- SHORT EXERCISE
Lines with "Reconstruct this image" and "scene.camera = cam" mark the range, both included. Reproduce exactly that stretch, without pictures.

- Records with scene code
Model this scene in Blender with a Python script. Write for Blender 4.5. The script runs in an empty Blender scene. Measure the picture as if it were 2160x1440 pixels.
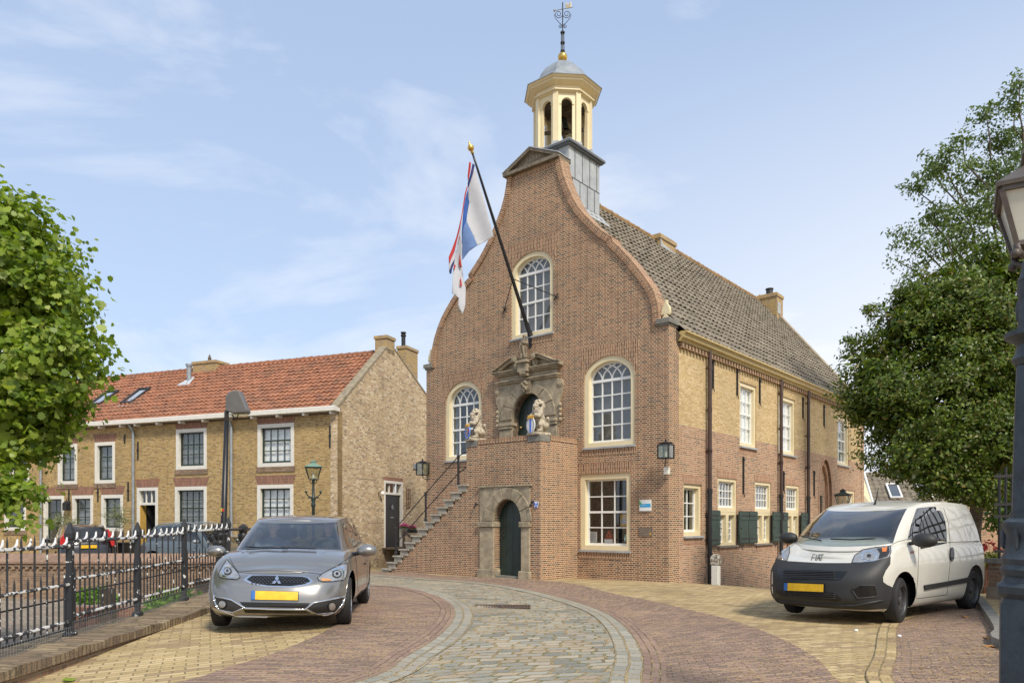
import bpy, bmesh, math, random
import numpy as np
from mathutils import Vector, Matrix
from mathutils.geometry import tessellate_polygon, delaunay_2d_cdt
from mathutils.bvhtree import BVHTree
R = math.radians
SC = bpy.context.scene
COL = SC.collection
random.seed(7)
# ---------------------------------------------------------------- camera
EYE = 1.4545
FPX, CX, HY = 1575.0, 1080.0, 1100.0      # focal length, centre and horizon of the photograph in its own pixels
cam_d = bpy.data.cameras.new('camera'); cam = bpy.data.objects.new('camera', cam_d); COL.objects.link(cam)
cam.location = (0, 0, EYE); cam.rotation_euler = (R(90), 0, 0)
cam_d.sensor_width = 36; cam_d.lens = FPX / 2160 * 36
cam_d.shift_y = (HY - 720) / 2160
cam_d.clip_start = .05; cam_d.clip_end = 3000
SC.camera = cam
# ---------------------------------------------------------------- light
SUN_AZ = Vector((0.46, -0.89, 0)).normalized(); SUN_EL = R(46)
w = bpy.data.worlds.new('World'); SC.world = w; w.use_nodes = True
nt = w.node_tree; nt.nodes.clear()
def N(nt, t, **k):
    n = nt.nodes.new(t)
    for a, b in k.items(): setattr(n, a, b)
    return n
out = N(nt, 'ShaderNodeOutputWorld'); bg = N(nt, 'ShaderNodeBackground'); bg.inputs[1].default_value = 0.14
sky = N(nt, 'ShaderNodeTexSky', sky_type='NISHITA', sun_disc=False)
sky.sun_elevation = SUN_EL; sky.sun_rotation = math.atan2(SUN_AZ.x, SUN_AZ.y)
sky.air_density = 1.0; sky.dust_density = 1.2; sky.ozone_density = 1.6
tc = N(nt, 'ShaderNodeTexCoord'); mp = N(nt, 'ShaderNodeMapping'); mp.inputs['Scale'].default_value = (1.0, 1.0, 2.6); mp.inputs['Rotation'].default_value = (.2, .55, .3)
nz = N(nt, 'ShaderNodeTexNoise'); nz.inputs['Scale'].default_value = 2.1; nz.inputs['Detail'].default_value = 8; nz.inputs['Roughness'].default_value = .55; nz.inputs['Distortion'].default_value = .35
rp = N(nt, 'ShaderNodeValToRGB'); rp.color_ramp.elements[0].position = .47; rp.color_ramp.elements[1].position = .68
rp.color_ramp.elements[0].color = (.20, .20, .20, 1); rp.color_ramp.elements[1].color = (.92, .92, .92, 1)
# low whitish haze towards the horizon, thickest on the right of the view
sx = N(nt, 'ShaderNodeSeparateXYZ'); hz = N(nt, 'ShaderNodeMapRange'); hz.inputs[1].default_value = .0; hz.inputs[2].default_value = .55; hz.inputs[3].default_value = .8; hz.inputs[4].default_value = 0
hx = N(nt, 'ShaderNodeMapRange'); hx.inputs[1].default_value = -.2; hx.inputs[2].default_value = .65; hx.inputs[3].default_value = .2; hx.inputs[4].default_value = 1.9
mu = N(nt, 'ShaderNodeMath', operation='MULTIPLY'); ad = N(nt, 'ShaderNodeMath', operation='ADD', use_clamp=True)
mx = N(nt, 'ShaderNodeMixRGB'); mx.inputs[2].default_value = (4.6, 4.8, 5.2, 1)
L = nt.links.new
L(tc.outputs['Generated'], mp.inputs[0]); L(mp.outputs[0], nz.inputs[0]); L(nz.outputs[0], rp.inputs[0])
L(tc.outputs['Generated'], sx.inputs[0]); L(sx.outputs[2], hz.inputs[0]); L(sx.outputs[0], hx.inputs[0]); L(hz.outputs[0], mu.inputs[0]); L(hx.outputs[0], mu.inputs[1])
L(rp.outputs[0], ad.inputs[0]); L(mu.outputs[0], ad.inputs[1])
L(ad.outputs[0], mx.inputs[0]); mb_ = N(nt, 'ShaderNodeMixRGB'); mb_.inputs[0].default_value = .6; mb_.inputs[2].default_value = (1.85, 2.75, 4.3, 1); L(sky.outputs[0], mb_.inputs[1]); L(mb_.outputs[0], mx.inputs[1]); L(mx.outputs[0], bg.inputs[0]); L(bg.outputs[0], out.inputs[0])
sd = bpy.data.lights.new('sun', 'SUN'); sun = bpy.data.objects.new('sun', sd); COL.objects.link(sun)
sd.energy = 2.75; sd.angle = R(9); sd.color = (1, .92, .78)
to_sun = Vector((SUN_AZ.x * math.cos(SUN_EL), SUN_AZ.y * math.cos(SUN_EL), math.sin(SUN_EL)))
sun.rotation_euler = to_sun.to_track_quat('Z', 'Y').to_euler(); sun.location = to_sun * 40
SC.view_settings.view_transform = 'Standard'; SC.view_settings.look = 'None'; SC.view_settings.exposure = 0.55; SC.view_settings.gamma = 1
SC.render.engine = 'CYCLES'
SC.cycles.max_bounces = 6; SC.cycles.transparent_max_bounces = 12; SC.cycles.use_adaptive_sampling = True
# ---------------------------------------------------------------- pixels to space
def ray(px, py): return Vector(((px - CX) / FPX, 1, (HY - py) / FPX))
EYEV = Vector((0, 0, EYE))
def P(px, py, Y): return EYEV + ray(px, py) * Y
class Frame:
    """a local frame (building, car) in which traced points are laid on its own planes"""
    def __init__(s, origin, rotz):
        s.o = Vector(origin); s.rz = rotz
        s.M = Matrix.Translation(s.o) @ Matrix.Rotation(rotz, 4, 'Z'); s.I = s.M.inverted()
        s.e = s.I @ EYEV
    def hit(s, ax, val, px, py):
        d = s.I.to_3x3() @ ray(px, py)
        t = (val - s.e[ax]) / d[ax]
        return s.e + d * t
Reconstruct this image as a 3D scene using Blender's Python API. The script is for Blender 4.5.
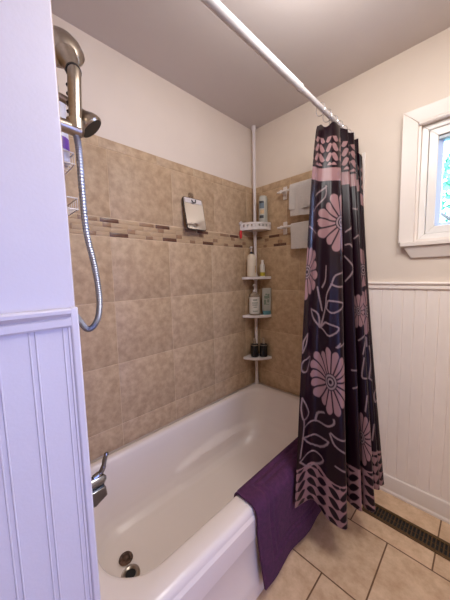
import bpy, bmesh, math, random
import numpy as np
from mathutils import Vector, Matrix

for o in list(bpy.data.objects):
    bpy.data.objects.remove(o)
scene = bpy.context.scene
COL = scene.collection
random.seed(7)
PI = math.pi

# ------------------------------------------------------------------ camera
cam_d = bpy.data.cameras.new('camera')
cam = bpy.data.objects.new('camera', cam_d)
COL.objects.link(cam)
cam_d.sensor_fit = 'HORIZONTAL'
cam_d.sensor_width = 36.0
cam_d.lens = 259.127 * 36.0 / 450.0
cam_d.clip_start = 0.02
YAW, PIT, ROL = 0.7912, 0.096, -0.0241
fw = Vector((-math.sin(YAW) * math.cos(PIT), math.cos(YAW) * math.cos(PIT), -math.sin(PIT)))
rt = Vector((math.cos(YAW), math.sin(YAW), 0))
up = rt.cross(fw)
rt, up = math.cos(ROL) * rt + math.sin(ROL) * up, -math.sin(ROL) * rt + math.cos(ROL) * up
cam.matrix_world = Matrix(((rt.x, up.x, -fw.x, 1.3562), (rt.y, up.y, -fw.y, -1.6924), (rt.z, up.z, -fw.z, 1.3181), (0, 0, 0, 1)))
scene.camera = cam

# ------------------------------------------------------------------ world, lights, exposure
scene.view_settings.view_transform = 'Standard'
scene.view_settings.look = 'None'
scene.view_settings.gamma = 1.0
scene.view_settings.use_curve_mapping = False
scene.view_settings.exposure = 0.0
scene.cycles.use_denoising = True
scene.cycles.max_bounces = 10
scene.cycles.diffuse_bounces = 6
scene.cycles.transparent_max_bounces = 12
world = bpy.data.worlds.new('sky')
scene.world = world
world.use_nodes = True
bg = world.node_tree.nodes['Background']
bg.inputs['Color'].default_value = (0.42, 0.55, 1.0, 1)
bg.inputs['Strength'].default_value = 24.0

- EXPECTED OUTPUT
Reconstruct this image as a 3D scene using Blender's Python API. The script is for Blender 4.5.
import bpy, bmesh, math, random
import numpy as np
from mathutils import Vector, Matrix

for o in list(bpy.data.objects):
    bpy.data.objects.remove(o)
scene = bpy.context.scene
COL = scene.collection
random.seed(7)
PI = math.pi

# ------------------------------------------------------------------ camera
cam_d = bpy.data.cameras.new('camera')
cam = bpy.data.objects.new('camera', cam_d)
COL.objects.link(cam)
cam_d.sensor_fit = 'HORIZONTAL'
cam_d.sensor_width = 36.0
cam_d.lens = 259.127 * 36.0 / 450.0
cam_d.clip_start = 0.02
YAW, PIT, ROL = 0.7912, 0.096, -0.0241
fw = Vector((-math.sin(YAW) * math.cos(PIT), math.cos(YAW) * math.cos(PIT), -math.sin(PIT)))
rt = Vector((math.cos(YAW), math.sin(YAW), 0))
up = rt.cross(fw)
rt, up = math.cos(ROL) * rt + math.sin(ROL) * up, -math.sin(ROL) * rt + math.cos(ROL) * up
cam.matrix_world = Matrix(((rt.x, up.x, -fw.x, 1.3562), (rt.y, up.y, -fw.y, -1.6924), (rt.z, up.z, -fw.z, 1.3181), (0, 0, 0, 1)))
scene.camera = cam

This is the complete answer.